Thermal and electrical performance of a novel photovoltaic-thermal road

Abstract

The solar road is a new type of technology for solar energy conversion. As the solar energy utilization efficiency of a solar road is too low, to solve this issue, a novel photovoltaic-thermal road is proposed in this paper. In addition, a mathematical model is developed to evaluate thermal and electrical performance of the photovoltaic-thermal road, and it is validated by experimental data. Moreover, the performance of a simple water system of the photovoltaic-thermal road is investigated and compared with that of a photovoltaic road. The results show that overall energy efficiency of the photovoltaic-thermal road system is 3.95 times that of the photovoltaic road system. In addition, this study analyzed the effects of some meteorological and geometric parameters on the system performance. The pipe diameter was found to have little effect on the overall performance of photovoltaic-thermal road.

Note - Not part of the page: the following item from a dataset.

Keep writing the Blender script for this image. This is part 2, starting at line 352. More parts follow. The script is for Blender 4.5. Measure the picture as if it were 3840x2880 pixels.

Furthermore, the solar-radiation intensity, packing factor of photovoltaic cell, mass flow rate of circulating water, and transparent surface transmissivity have positive influences on the overall energy efficiency; in contrast, the wind speed and burial depth of the pipe have negative influences, implying that a windless environment is conducive to the energy output of the PVTR system. An optimum thermal conductivity of asphalt concrete can maximize the overall energy efficiency; for this study, the recommended range of this value is from 1.0 to 1.5 W/(m·K). The results of this study substantially contribute to the state of knowledge regarding photovoltaic-thermal road designs.